━━ Listed entries
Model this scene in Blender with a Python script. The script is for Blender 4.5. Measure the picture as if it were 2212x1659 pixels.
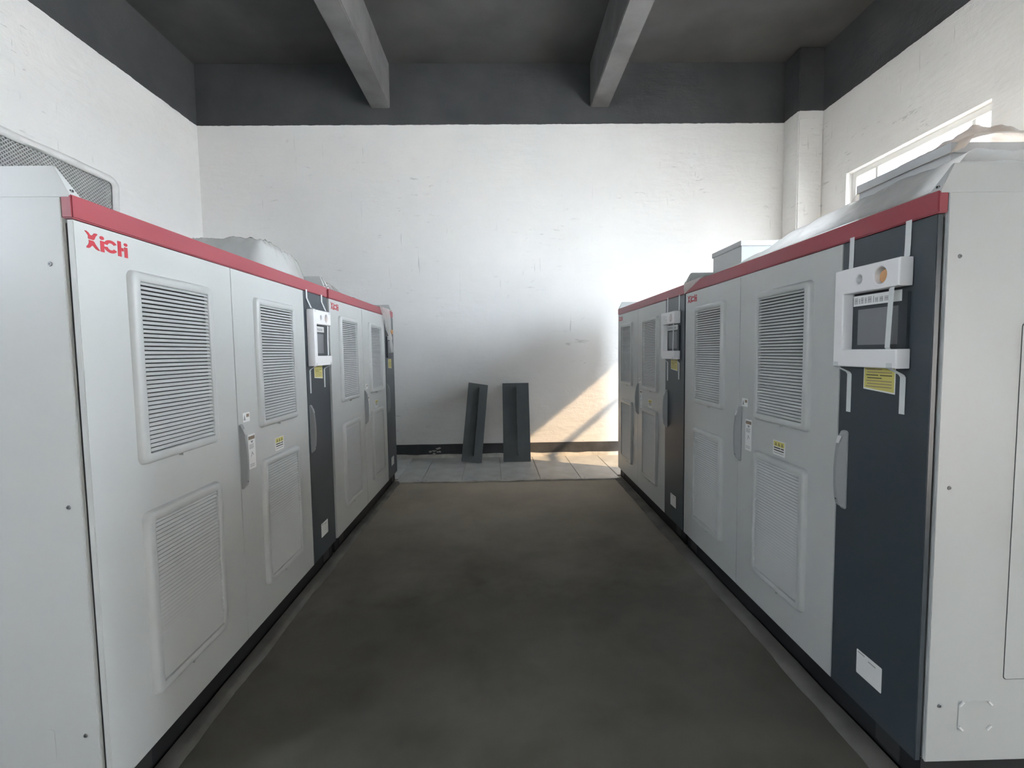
import bpy, bmesh, math, random
from mathutils import Vector, Matrix, noise
random.seed(7)
for o in list(bpy.data.objects): bpy.data.objects.remove(o)
C = bpy.context.scene.collection
PI = math.pi

# ------------------------------------------------------------------ camera
cd = bpy.data.cameras.new('camera'); cam = bpy.data.objects.new('camera', cd); C.objects.link(cam)
cd.sensor_fit = 'HORIZONTAL'; cd.sensor_width = 36.0; cd.lens = 36.0 * 1049.83 / 2212.0
cd.clip_start = 0.05; cd.clip_end = 300
R_ = Vector((0.99970709, -0.01981232, -0.01389974)); U_ = Vector((0.0151721, 0.06558813, 0.99773143)); D_ = Vector((0.01885571, 0.99765007, -0.06586951))
M = Matrix.Identity(4)
for i in range(3): M[i][0] = R_[i]; M[i][1] = U_[i]; M[i][2] = -D_[i]
M[2][3] = 1.6442
cam.matrix_world = M
bpy.context.scene.camera = cam

# ------------------------------------------------------------------ world, sun, exposure
SKY = 15.0; SUN = 16.0; EXPO = 2.27
w = bpy.data.worlds.new('sky'); bpy.context.scene.world = w; w.use_nodes = True
nt = w.node_tree; nt.nodes.clear()
wo = nt.nodes.new('ShaderNodeOutputWorld'); bg = nt.nodes.new('ShaderNodeBackground')
tc = nt.nodes.new('ShaderNodeTexCoord'); sx = nt.nodes.new('ShaderNodeSeparateXYZ'); cr = nt.nodes.new('ShaderNodeValToRGB')
cr.color_ramp.elements[0].position = 0.0; cr.color_ramp.elements[0].color = (1.0, 0.985, 0.975, 1)
cr.color_ramp.elements[1].position = 0.6; cr.color_ramp.elements[1].color = (0.90, 0.95, 1.0, 1)
nt.links.new(tc.outputs['Generated'], sx.inputs[0]); nt.links.new(sx.outputs['Z'], cr.inputs[0])
nt.links.new(cr.outputs[0], bg.inputs[0]); bg.inputs[1].default_value = SKY
nt.links.new(bg.outputs[0], wo.inputs[0])
sl = bpy.data.lights.new('sun', 'SUN'); so = bpy.data.objects.new('sun', sl); C.objects.link(so)
sl.energy = SUN; sl.angle = math.radians(0.9); sl.color = (1.0, 0.64, 0.34)
SUN_DIR = Vector((-1.0, 0.50, -0.815)).normalized()
so.rotation_euler = SUN_DIR.to_track_quat('-Z', 'Y').to_euler(); so.location = (30, -15, 25)
vs = bpy.context.scene.view_settings
bpy.context.scene.display_settings.display_device = 'sRGB'
vs.view_transform = 'Standard'; vs.look = 'None'; vs.gamma = 1.0; vs.exposure = EXPO; vs.use_curve_mapping = False

# ------------------------------------------------------------------ materials
def mat(name, col, rough=0.5, metal=0.0, bump=None, var=None, spec=0.5, coords='Object'):
    m = bpy.data.materials.new(name); m.use_nodes = True
    n = m.node_tree.nodes; l = m.node_tree.links; b = n['Principled BSDF']
    b.inputs['Base Color'].default_value = (*col, 1); b.inputs['Roughness'].default_value = rough
    b.inputs['Metallic'].default_value = metal; b.inputs['Specular IOR Level'].default_value = spec
    t = n.new('ShaderNodeTexCoord')
    if var:                                    # (scale, amount): low-contrast tone variation of the material itself
        ns = n.new('ShaderNodeTexNoise'); ns.inputs['Scale'].default_value = var[0]; ns.inputs['Detail'].default_value = 5
        l.new(t.outputs[coords], ns.inputs['Vector'])
        rp = n.new('ShaderNodeValToRGB'); a = var[1]
        rp.color_ramp.elements[0].position = .3; rp.color_ramp.elements[1].position = .7
        rp.color_ramp.elements[0].color = (*[c * (1 - a) for c in col], 1); rp.color_ramp.elements[1].color = (*[min(1, c * (1 + a)) for c in col], 1)
        l.new(ns.outputs['Fac'], rp.inputs[0]); l.new(rp.outputs[0], b.inputs['Base Color'])
    if bump:                                   # (scale, strength, distance)
        nb = n.new('ShaderNodeTexNoise'); nb.inputs['Scale'].default_value = bump[0]; nb.inputs['Detail'].default_value = 6
        l.new(t.outputs[coords], nb.inputs['Vector'])
        bp = n.new('ShaderNodeBump'); bp.inputs['Strength'].default_value = bump[1]; bp.inputs['Distance'].default_value = bump[2]
        l.new(nb.outputs['Fac'], bp.inputs['Height']); l.new(bp.outputs[0], b.inputs['Normal'])
    return m

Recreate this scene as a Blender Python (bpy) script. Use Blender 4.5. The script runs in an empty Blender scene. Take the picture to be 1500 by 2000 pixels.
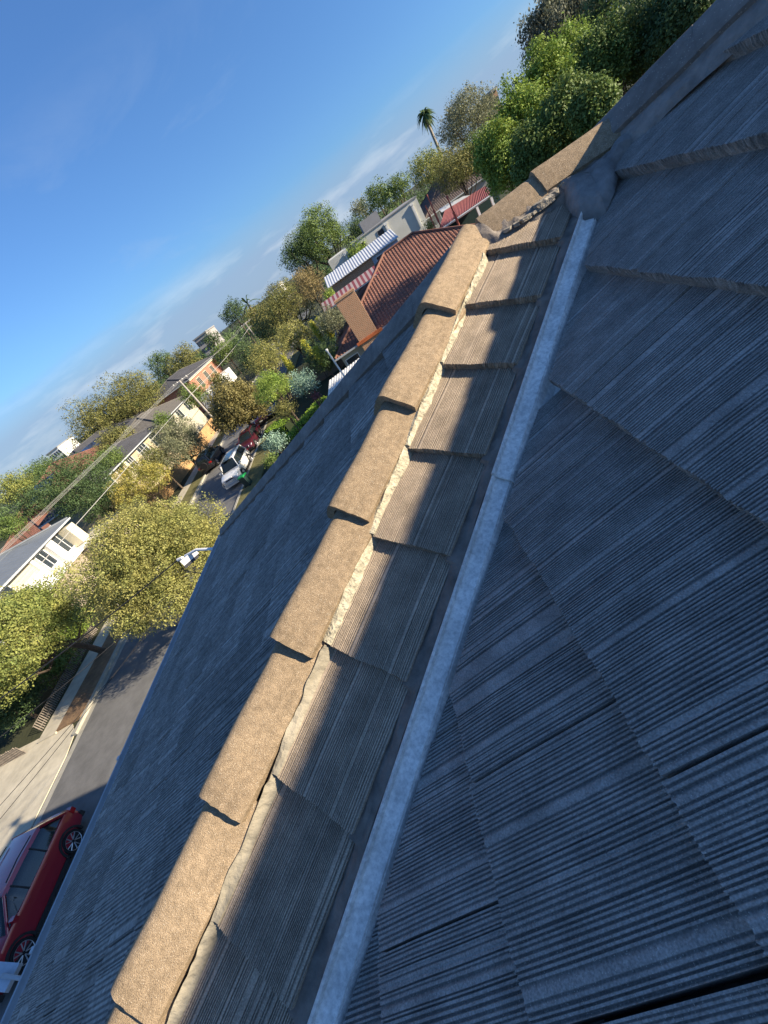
import bpy, bmesh, math, random
import numpy as np
from mathutils import Vector, Matrix
random.seed(7); RNG = np.random.default_rng(7)
R = math.radians
scn = bpy.context.scene
COL = scn.collection
H = 9.72                      # camera height above the street
T = 0.42388                   # roof pitch (tan)
# ------------------------------------------------------------------ camera
F, PIT, ROL, AZ = 823.5, R(30.04), R(37.07), R(14.60)
_F = np.array([0, math.cos(PIT), -math.sin(PIT)]); _U = np.array([0, math.sin(PIT), math.cos(PIT)]); _R = np.array([1., 0, 0])
_X = math.cos(ROL)*_R - math.sin(ROL)*_U; _Y = math.sin(ROL)*_R + math.cos(ROL)*_U; _Z = -_F
def loc3(P):                  # camera-azimuth frame -> street frame (X across, Y along the street)
    return np.array([P[0]*math.cos(AZ)-P[1]*math.sin(AZ), P[0]*math.sin(AZ)+P[1]*math.cos(AZ), P[2]])
cX, cY, cZ = loc3(_X), loc3(_Y), loc3(_Z)
cam = bpy.data.cameras.new('camera'); camo = bpy.data.objects.new('camera', cam); COL.objects.link(camo)
cam.sensor_fit = 'VERTICAL'; cam.sensor_height = 24; cam.lens = 24*F/2000
cam.clip_start = 0.02; cam.clip_end = 6000
M = Matrix.Identity(4)
for i in range(3):
    M[i][0] = cX[i]; M[i][1] = cY[i]; M[i][2] = cZ[i]
M[2][3] = H
camo.matrix_world = M
scn.camera = camo
scn.render.resolution_x, scn.render.resolution_y = 768, 1024
def ray(px, py): return ((px-750)*cX - (py-1000)*cY)/F - cZ
def atY(px, py, Y): r = ray(px, py); t = Y/r[1]; return Vector((r[0]*t, Y, r[2]*t+H))
def atX(px, py, X): r = ray(px, py); t = X/r[0]; return Vector((X, r[1]*t, r[2]*t+H))
def atZ(px, py, Z=0): r = ray(px, py); t = (Z-H)/r[2]; return Vector((r[0]*t, r[1]*t, Z))
def mpp(px, py, Y): return Y/ray(px, py)[1]/F
# ------------------------------------------------------------------ sky, sun
SAZ, SEL = R(100), math.atan(0.392)
w = bpy.data.worlds.new('World'); scn.world = w; w.use_nodes = True
nt = w.node_tree; nt.nodes.clear(); N = nt.nodes.new; L = nt.links.new
out = N('ShaderNodeOutputWorld'); bg = N('ShaderNodeBackground'); L(bg.outputs[0], out.inputs[0])
sky = N('ShaderNodeTexSky'); sky.sky_type = 'NISHITA'; sky.sun_disc = False
sky.sun_elevation = SEL; sky.sun_rotation = SAZ; sky.air_density = 1.0; sky.dust_density = 0.35; sky.ozone_density = 3.0; sky.altitude = 60
bg.inputs[1].default_value = 0.10
tc = N('ShaderNodeTexCoord')
sep = N('ShaderNodeSeparateXYZ'); L(tc.outputs['Generated'], sep.inputs[0])
def wmath(op, a, b=None, clamp=False):
    n = N('ShaderNodeMath'); n.operation = op; n.use_clamp = clamp
    for i, v in enumerate((a, b)):
        if v is None: continue
        if isinstance(v, (int, float)): n.inputs[i].default_value = v
        else: L(v, n.inputs[i])
    return n.outputs[0]
def wramp(v, pts):
    r = N('ShaderNodeValToRGB'); L(v, r.inputs[0]); e = r.color_ramp.elements
    while len(e) < len(pts): e.new(0.5)
    for k, (p, c) in enumerate(pts): e[k].position = p; e[k].color = (c, c, c, 1)
    return r.outputs[0]
def wnoise(scale, detail, sx, sy, sz, off, rough=0.55, dist=0.0):
    mp = N('ShaderNodeMapping'); mp.inputs['Scale'].default_value = (sx, sy, sz); mp.inputs['Location'].default_value = off
    L(tc.outputs['Generated'], mp.inputs[0]); n = N('ShaderNodeTexNoise'); L(mp.outputs[0], n.inputs[0])
    n.inputs['Scale'].default_value = scale; n.inputs['Detail'].default_value = detail; n.inputs['Roughness'].default_value = rough; n.inputs['Distortion'].default_value = dist
    return n.outputs[0]
z = sep.outputs[2]
def mixc(fac, a, b):
    m = N('ShaderNodeMix'); m.data_type = 'RGBA'; L(fac, m.inputs[0]); 
    for k, v in ((6, a), (7, b)):
        if isinstance(v, tuple): m.inputs[k].default_value = v
        else: L(v, m.inputs[k])
    return m.outputs[2]
# richer blue away from the horizon
tint = N('ShaderNodeMix'); tint.data_type = 'RGBA'; tint.blend_type = 'MULTIPLY'; tint.inputs[0].default_value = 1
L(sky.outputs[0], tint.inputs[6]); tint.inputs[7].default_value = (0.46, 0.65, 0.88, 1)
hz = N('ShaderNodeMix'); hz.data_type = 'RGBA'; hz.blend_type = 'MULTIPLY'; hz.inputs[0].default_value = 1
L(tint.outputs[2], hz.inputs[6]); L(wramp(z, [(0.0, .70), (0.16, .86), (0.45, 1)]), hz.inputs[7])
c0 = hz.outputs[2]
# low grey-blue cloud bank with bright tops
band = wramp(z, [(0.0, 1), (0.06, 1), (0.125, 0)])
bn = wnoise(2.0, 7, 1, 1, 9.0, (3.4, 1.9, 0.35), 0.55, 0.2)
bfac = wmath('MULTIPLY', wramp(wmath('ADD', bn, wmath('MULTIPLY', band, 0.30)), [(0.44, 0), (0.62, 1)]), band)
bcol = N('ShaderNodeValToRGB'); L(wnoise(5.0, 6, 1, 1, 5, (1.3, 0.4, 2.2)), bcol.inputs[0])
e = bcol.color_ramp.elements; e[0].position = 0.50; e[0].color = (1.5, 2.05, 3.0, 1); e[1].position = 0.74; e[1].color = (3.1, 3.4, 3.9, 1)
c1 = mixc(wmath('MULTIPLY', bfac, 0.80), c0, bcol.outputs[0])
# thin streaky clouds higher up
wb = wramp(z, [(0.08, 0), (0.16, 1), (0.28, 0.8), (0.40, 0)])
wn = wnoise(1.5, 8, 1.0, 1.6, 5.0, (7.7, 2.2, 5.1), 0.6, 0.6)
c2 = mixc(wmath('MULTIPLY', wmath('MULTIPLY', wramp(wn, [(0.55, 0), (0.80, 1)]), wb), 0.55), c1, (1.9, 2.5, 3.5, 1))
L(c2, bg.inputs[0])
sd = bpy.data.lights.new('sun', 'SUN'); sd.energy = 4.9; sd.angle = R(0.53); sd.color = (1.0, 0.86, 0.66)
so = bpy.data.objects.new('sun', sd); COL.objects.link(so)
svec = Vector((math.sin(SAZ)*math.cos(SEL), math.cos(SAZ)*math.cos(SEL), math.sin(SEL)))
so.rotation_euler = (-svec).to_track_quat('-Z', 'Y').to_euler(); so.location = (30, 0, 40)
scn.view_settings.view_transform = 'Standard'; scn.view_settings.look = 'None'; scn.view_settings.exposure = 1.20; scn.view_settings.gamma = 1
# ------------------------------------------------------------------ materials
MATS = {}
def mat(name, col, rough=0.8, var=0.25, scale=8.0, bump=0.0, bscale=60.0, spec=0.3, metal=0.0, speck=0.0, sscale=220.0, col2=None, coat=0.0, objvar=0.0, island=0.0, trans=0.0, stain=0.0, anis=None, streak=None, stk=0.3, groove=False, grain=0):
    if name in MATS: return MATS[name]
    m = bpy.data.materials.new(name); MATS[name] = m; m.use_nodes = True
    t = m.node_tree; n = t.nodes; l = t.links; b = n['Principled BSDF']
    b.inputs['Roughness'].default_value = rough; b.inputs['Metallic'].default_value = metal
    b.inputs['Specular IOR Level'].default_value = spec; b.inputs['Coat Weight'].default_value = coat; b.inputs['Coat Roughness'].default_value = 0.03
    co = n.new('ShaderNodeTexCoord'); src = co.outputs['Object']
    if anis:
        mp = n.new('ShaderNodeMapping'); mp.inputs['Scale'].default_value = anis; l.new(src, mp.inputs[0]); nsrc = mp.outputs[0]
    else: nsrc = src
    nz = n.new('ShaderNodeTexNoise'); l.new(nsrc, nz.inputs[0]); nz.inputs['Scale'].default_value = scale; nz.inputs['Detail'].default_value = 6; nz.inputs['Roughness'].default_value = 0.65
    rp = n.new('ShaderNodeValToRGB'); l.new(nz.outputs[0], rp.inputs[0])
    c2 = col2 or tuple(min(1, c*(1+var)) for c in col); c1 = col if col2 else tuple(c*(1-var) for c in col)
    rp.color_ramp.elements[0].position = 0.33; rp.color_ramp.elements[1].position = 0.67
    rp.color_ramp.elements[0].color = (*c1, 1); rp.color_ramp.elements[1].color = (*c2, 1)
    c = rp.outputs[0]
    def mul(c, val, lo, hi):
        mr = n.new('ShaderNodeMapRange'); l.new(val, mr.inputs[0]); mr.inputs[3].default_value = lo; mr.inputs[4].default_value = hi
        mx = n.new('ShaderNodeMix'); mx.data_type = 'RGBA'; mx.blend_type = 'MULTIPLY'; mx.inputs[0].default_value = 1
        l.new(c, mx.inputs[6]); l.new(mr.outputs[0], mx.inputs[7]); return mx.outputs[2]
    if objvar: oi = n.new('ShaderNodeObjectInfo'); c = mul(c, oi.outputs['Random'], 1-objvar, 1+objvar)
    if island: ge = n.new('ShaderNodeNewGeometry'); c = mul(c, ge.outputs['Random Per Island'], 1-island, 1+island)
    if stain:
        n3 = n.new('ShaderNodeTexNoise'); l.new(src, n3.inputs[0]); n3.inputs['Scale'].default_value = stain; n3.inputs['Detail'].default_value = 5
        c = mul(c, n3.outputs[0], 0.62, 1.38)
    if grain:
        n5 = n.new('ShaderNodeTexNoise'); l.new(src, n5.inputs[0]); n5.inputs['Scale'].default_value = grain; n5.inputs['Detail'].default_value = 3; c = mul(c, n5.outputs[0], 0.25, 1.75)
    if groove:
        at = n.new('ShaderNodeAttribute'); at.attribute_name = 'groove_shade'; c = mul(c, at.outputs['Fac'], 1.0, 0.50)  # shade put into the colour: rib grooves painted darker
    if streak:
        mps = n.new('ShaderNodeMapping'); mps.inputs['Scale'].default_value = streak; l.new(src, mps.inputs[0]); n4 = n.new('ShaderNodeTexNoise'); l.new(mps.outputs[0], n4.inputs[0]); n4.inputs['Scale'].default_value = 1; n4.inputs['Detail'].default_value = 2
        c = mul(c, n4.outputs[0], 1-2*stk, 1+2*stk)
    if speck:
        vo = n.new('ShaderNodeTexVoronoi'); l.new(src, vo.inputs[0]); vo.inputs['Scale'].default_value = sscale
        vr = n.new('ShaderNodeValToRGB'); l.new(vo.outputs['Color'], vr.inputs[0]); vr.color_ramp.elements[0].position = 0.72; vr.color_ramp.elements[1].position = 0.80
        ds = n.new('ShaderNodeMath'); ds.operation = 'LESS_THAN'; l.new(vo.outputs['Distance'], ds.inputs[0]); ds.inputs[1].default_value = 0.33
        mm = n.new('ShaderNodeMath'); mm.operation = 'MULTIPLY'; l.new(vr.outputs[0], mm.inputs[0]); l.new(ds.outputs[0], mm.inputs[1])
        mm2 = n.new('ShaderNodeMath'); mm2.operation = 'MULTIPLY'; l.new(mm.outputs[0], mm2.inputs[0]); mm2.inputs[1].default_value = speck
        mx = n.new('ShaderNodeMix'); mx.data_type = 'RGBA'; l.new(mm2.outputs[0], mx.inputs[0]); l.new(c, mx.inputs[6]); mx.inputs[7].default_value = (0.75, 0.68, 0.55, 1); c = mx.outputs[2]
    l.new(c, b.inputs['Base Color'])
    if bump:
        n2 = n.new('ShaderNodeTexNoise'); l.new(src, n2.inputs[0]); n2.inputs['Scale'].default_value = bscale; n2.inputs['Detail'].default_value = 4
        bp = n.new('ShaderNodeBump'); bp.inputs['Strength'].default_value = 1.0; bp.inputs['Distance'].default_value = bump; l.new(n2.outputs[0], bp.inputs['Height']); l.new(bp.outputs[0], b.inputs['Normal'])
    if trans:
        tr = n.new('ShaderNodeBsdfTranslucent'); l.new(c, tr.inputs[0]); ms = n.new('ShaderNodeMixShader'); ms.inputs[0].default_value = trans
        l.new(b.outputs[0], ms.inputs[1]); l.new(tr.outputs[0], ms.inputs[2]); l.new(ms.outputs[0], n['Material Output'].inputs[0])
    return m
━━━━
> Directive
Write out an exact copy of the listing, first line through the line containing "PI = math.pi", with the pictures left out.

> Solution to this exercise
Model this scene in Blender with a Python script. The script is for Blender 4.5. Measure the picture as if it were 2212x1659 pixels.
import bpy, bmesh, math, random
from mathutils import Vector, Matrix, noise
random.seed(7)
for o in list(bpy.data.objects): bpy.data.objects.remove(o)
C = bpy.context.scene.collection
PI = math.pi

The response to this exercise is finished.